── Input records ──

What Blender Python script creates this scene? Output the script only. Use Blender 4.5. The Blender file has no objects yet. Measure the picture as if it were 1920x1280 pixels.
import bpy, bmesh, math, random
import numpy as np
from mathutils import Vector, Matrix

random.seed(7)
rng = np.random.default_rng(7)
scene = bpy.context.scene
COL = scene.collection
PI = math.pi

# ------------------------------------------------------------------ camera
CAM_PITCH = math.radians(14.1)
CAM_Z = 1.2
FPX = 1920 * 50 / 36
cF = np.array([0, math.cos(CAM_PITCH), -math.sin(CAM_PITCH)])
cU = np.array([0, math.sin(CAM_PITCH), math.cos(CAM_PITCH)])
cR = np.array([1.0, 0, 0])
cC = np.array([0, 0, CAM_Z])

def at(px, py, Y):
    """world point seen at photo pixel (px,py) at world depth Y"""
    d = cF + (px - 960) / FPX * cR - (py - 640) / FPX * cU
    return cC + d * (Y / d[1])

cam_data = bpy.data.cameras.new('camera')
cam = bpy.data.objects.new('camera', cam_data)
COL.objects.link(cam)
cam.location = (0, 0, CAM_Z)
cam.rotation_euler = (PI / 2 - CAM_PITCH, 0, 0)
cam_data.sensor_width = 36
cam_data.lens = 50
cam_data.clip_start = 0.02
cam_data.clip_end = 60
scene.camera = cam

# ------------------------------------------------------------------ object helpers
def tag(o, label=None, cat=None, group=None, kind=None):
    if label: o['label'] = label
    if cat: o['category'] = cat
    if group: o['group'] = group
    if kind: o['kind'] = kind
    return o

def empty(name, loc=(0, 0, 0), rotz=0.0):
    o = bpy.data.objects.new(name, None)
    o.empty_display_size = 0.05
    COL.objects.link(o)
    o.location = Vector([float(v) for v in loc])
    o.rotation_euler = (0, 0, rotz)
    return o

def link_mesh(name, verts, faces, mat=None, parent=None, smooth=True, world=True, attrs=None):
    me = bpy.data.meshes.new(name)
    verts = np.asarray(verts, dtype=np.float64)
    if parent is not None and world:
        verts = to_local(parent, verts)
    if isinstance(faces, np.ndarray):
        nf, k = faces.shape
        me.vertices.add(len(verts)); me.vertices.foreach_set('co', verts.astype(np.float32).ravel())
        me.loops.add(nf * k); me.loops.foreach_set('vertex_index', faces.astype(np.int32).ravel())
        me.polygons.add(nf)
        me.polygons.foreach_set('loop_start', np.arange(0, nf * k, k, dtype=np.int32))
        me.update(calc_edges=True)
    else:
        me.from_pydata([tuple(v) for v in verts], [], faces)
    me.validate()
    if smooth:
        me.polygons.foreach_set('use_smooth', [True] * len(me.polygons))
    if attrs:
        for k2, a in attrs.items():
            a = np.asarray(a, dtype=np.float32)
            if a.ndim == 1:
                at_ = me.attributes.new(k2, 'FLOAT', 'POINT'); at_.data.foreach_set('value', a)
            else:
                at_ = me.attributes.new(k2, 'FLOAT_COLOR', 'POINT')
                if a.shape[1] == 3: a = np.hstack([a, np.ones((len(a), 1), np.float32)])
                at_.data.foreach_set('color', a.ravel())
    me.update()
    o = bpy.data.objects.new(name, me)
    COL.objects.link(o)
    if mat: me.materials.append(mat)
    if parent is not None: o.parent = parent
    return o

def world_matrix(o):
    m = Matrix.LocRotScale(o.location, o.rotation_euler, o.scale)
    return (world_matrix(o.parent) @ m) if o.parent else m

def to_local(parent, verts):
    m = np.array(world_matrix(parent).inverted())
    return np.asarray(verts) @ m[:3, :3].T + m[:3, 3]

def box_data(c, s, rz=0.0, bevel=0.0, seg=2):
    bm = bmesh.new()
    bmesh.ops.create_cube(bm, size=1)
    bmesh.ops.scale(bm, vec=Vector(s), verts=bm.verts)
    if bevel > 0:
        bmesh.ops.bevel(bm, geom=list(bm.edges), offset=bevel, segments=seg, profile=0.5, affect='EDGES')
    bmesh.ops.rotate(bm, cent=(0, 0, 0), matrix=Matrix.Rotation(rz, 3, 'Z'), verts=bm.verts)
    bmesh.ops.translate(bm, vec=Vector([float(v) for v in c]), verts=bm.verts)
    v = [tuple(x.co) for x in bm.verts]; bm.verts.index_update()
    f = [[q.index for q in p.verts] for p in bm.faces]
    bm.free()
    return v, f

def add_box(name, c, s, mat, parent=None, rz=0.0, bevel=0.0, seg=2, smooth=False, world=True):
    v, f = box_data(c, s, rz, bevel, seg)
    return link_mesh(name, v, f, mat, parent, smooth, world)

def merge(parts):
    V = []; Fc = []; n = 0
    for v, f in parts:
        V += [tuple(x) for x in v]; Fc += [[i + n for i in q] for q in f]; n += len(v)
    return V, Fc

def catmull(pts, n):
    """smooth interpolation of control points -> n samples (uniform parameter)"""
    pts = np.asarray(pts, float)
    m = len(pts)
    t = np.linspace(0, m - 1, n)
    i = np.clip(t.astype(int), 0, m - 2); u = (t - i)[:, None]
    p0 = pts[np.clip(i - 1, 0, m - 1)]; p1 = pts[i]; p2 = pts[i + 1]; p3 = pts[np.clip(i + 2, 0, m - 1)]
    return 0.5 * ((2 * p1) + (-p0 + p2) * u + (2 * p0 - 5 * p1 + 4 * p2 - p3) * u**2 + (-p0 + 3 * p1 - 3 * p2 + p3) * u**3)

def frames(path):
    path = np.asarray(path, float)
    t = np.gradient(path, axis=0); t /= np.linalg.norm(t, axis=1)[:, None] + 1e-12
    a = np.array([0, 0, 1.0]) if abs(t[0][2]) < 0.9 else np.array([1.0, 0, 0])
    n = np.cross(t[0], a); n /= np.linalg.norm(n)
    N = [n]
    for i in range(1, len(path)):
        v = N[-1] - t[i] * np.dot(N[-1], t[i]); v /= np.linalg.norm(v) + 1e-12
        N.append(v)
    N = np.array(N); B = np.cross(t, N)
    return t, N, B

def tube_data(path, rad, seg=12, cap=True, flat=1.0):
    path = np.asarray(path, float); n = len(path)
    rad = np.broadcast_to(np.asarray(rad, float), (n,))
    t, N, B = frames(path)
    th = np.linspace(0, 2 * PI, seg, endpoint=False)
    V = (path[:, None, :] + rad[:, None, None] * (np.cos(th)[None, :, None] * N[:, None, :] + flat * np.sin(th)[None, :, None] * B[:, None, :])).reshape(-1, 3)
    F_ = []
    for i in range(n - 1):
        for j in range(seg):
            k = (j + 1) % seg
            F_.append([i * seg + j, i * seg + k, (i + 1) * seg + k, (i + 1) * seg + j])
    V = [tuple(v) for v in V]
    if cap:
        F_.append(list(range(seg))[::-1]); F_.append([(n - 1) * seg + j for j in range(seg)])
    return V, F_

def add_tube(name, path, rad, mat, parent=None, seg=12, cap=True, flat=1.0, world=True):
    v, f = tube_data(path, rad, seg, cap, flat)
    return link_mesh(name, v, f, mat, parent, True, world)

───
── Input records ──

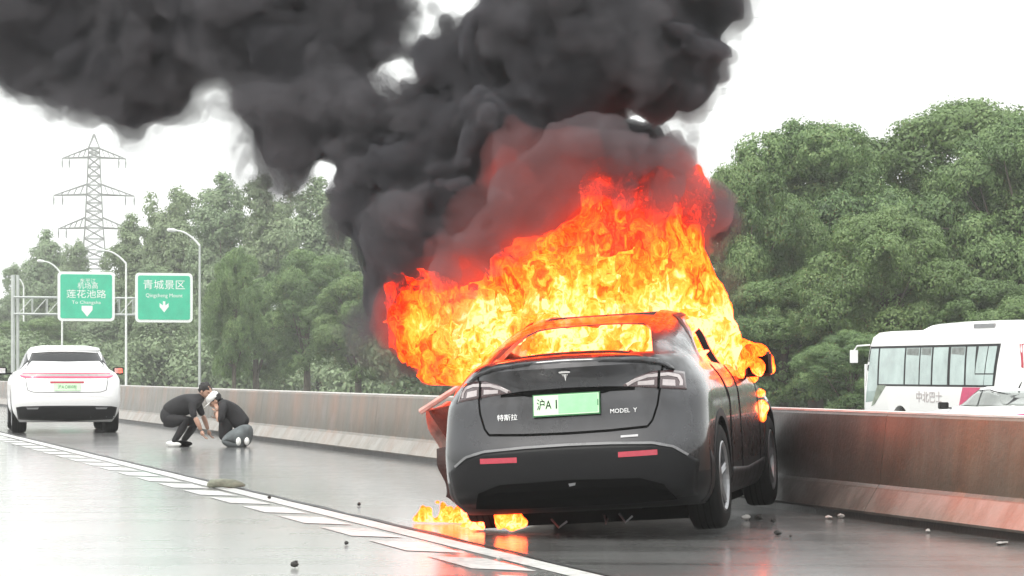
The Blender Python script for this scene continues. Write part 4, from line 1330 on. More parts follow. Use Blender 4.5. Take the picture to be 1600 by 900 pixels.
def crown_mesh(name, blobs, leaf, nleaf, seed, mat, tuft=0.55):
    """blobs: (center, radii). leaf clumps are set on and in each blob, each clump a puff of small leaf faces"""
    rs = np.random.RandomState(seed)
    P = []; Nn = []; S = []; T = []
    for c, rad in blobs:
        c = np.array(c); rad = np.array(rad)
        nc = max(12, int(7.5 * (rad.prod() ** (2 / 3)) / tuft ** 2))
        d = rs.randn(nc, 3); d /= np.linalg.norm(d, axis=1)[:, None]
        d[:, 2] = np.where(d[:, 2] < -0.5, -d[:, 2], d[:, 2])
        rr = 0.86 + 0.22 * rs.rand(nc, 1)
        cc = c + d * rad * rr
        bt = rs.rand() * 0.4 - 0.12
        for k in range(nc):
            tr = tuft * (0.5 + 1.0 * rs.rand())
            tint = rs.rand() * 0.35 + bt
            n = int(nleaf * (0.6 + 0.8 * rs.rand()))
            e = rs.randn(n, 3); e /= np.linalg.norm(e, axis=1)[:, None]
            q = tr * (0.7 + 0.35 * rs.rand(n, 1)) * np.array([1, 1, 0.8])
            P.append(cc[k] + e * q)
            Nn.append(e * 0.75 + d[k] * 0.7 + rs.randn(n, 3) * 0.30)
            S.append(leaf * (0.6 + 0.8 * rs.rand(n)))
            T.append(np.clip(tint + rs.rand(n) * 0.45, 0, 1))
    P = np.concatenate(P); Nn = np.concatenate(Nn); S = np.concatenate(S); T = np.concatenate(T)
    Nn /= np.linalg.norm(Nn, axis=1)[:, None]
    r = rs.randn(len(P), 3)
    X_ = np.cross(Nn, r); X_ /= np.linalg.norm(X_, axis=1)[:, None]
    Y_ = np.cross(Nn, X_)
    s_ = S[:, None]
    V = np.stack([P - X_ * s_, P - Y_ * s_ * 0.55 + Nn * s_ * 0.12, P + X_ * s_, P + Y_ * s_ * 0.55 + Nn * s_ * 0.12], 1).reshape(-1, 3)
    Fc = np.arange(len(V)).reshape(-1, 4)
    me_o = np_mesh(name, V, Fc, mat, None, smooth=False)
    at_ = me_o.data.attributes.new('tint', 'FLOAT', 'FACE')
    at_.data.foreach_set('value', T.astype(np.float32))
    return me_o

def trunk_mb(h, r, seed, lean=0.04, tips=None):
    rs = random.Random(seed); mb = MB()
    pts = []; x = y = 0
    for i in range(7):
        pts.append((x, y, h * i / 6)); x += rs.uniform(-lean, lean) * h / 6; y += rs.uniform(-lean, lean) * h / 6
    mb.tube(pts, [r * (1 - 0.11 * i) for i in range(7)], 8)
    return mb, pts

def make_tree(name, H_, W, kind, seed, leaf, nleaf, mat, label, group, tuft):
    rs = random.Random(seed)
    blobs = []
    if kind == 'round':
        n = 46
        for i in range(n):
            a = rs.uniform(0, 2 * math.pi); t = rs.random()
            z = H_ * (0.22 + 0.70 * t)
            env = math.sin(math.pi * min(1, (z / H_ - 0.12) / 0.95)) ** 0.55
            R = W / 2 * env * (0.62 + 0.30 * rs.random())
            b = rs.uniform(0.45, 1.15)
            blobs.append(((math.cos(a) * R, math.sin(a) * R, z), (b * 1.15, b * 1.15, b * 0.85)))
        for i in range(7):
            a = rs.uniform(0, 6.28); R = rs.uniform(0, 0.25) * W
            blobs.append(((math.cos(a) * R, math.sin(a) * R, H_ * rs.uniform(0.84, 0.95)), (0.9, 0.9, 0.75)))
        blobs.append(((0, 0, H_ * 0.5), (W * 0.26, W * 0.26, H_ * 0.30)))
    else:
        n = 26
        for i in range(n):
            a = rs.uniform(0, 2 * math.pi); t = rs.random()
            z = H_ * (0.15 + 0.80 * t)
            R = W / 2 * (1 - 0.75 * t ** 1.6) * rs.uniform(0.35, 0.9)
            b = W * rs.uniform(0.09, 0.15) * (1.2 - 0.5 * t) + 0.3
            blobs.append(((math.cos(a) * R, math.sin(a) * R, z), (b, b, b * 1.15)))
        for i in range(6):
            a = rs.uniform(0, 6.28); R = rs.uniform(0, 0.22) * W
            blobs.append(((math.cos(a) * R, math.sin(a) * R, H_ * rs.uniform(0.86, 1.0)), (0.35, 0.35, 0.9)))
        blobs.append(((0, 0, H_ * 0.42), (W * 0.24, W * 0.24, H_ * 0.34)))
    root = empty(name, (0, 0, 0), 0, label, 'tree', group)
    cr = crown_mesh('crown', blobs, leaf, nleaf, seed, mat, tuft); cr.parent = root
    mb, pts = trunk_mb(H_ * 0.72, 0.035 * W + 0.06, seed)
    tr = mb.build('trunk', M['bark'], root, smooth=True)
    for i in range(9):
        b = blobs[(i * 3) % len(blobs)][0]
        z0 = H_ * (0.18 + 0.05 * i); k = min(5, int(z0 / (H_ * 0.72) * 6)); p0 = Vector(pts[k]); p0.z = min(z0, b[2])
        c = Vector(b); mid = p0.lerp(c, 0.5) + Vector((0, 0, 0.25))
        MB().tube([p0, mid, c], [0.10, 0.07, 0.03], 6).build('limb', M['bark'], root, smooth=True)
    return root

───

**What you will do:**
Repeat exactly the lines from the one containing "What Blender Python" through the one containing "return cC + d * (Y / d[1])", both included, and nothing else.

**Answer below:**
What Blender Python script creates this scene? Output the script only. Use Blender 4.5. The Blender file has no objects yet. Measure the picture as if it were 1920x1280 pixels.
import bpy, bmesh, math, random
import numpy as np
from mathutils import Vector, Matrix

random.seed(7)
rng = np.random.default_rng(7)
scene = bpy.context.scene
COL = scene.collection
PI = math.pi

# ------------------------------------------------------------------ camera
CAM_PITCH = math.radians(14.1)
CAM_Z = 1.2
FPX = 1920 * 50 / 36
cF = np.array([0, math.cos(CAM_PITCH), -math.sin(CAM_PITCH)])
cU = np.array([0, math.sin(CAM_PITCH), math.cos(CAM_PITCH)])
cR = np.array([1.0, 0, 0])
cC = np.array([0, 0, CAM_Z])

def at(px, py, Y):
    """world point seen at photo pixel (px,py) at world depth Y"""
    d = cF + (px - 960) / FPX * cR - (py - 640) / FPX * cU
    return cC + d * (Y / d[1])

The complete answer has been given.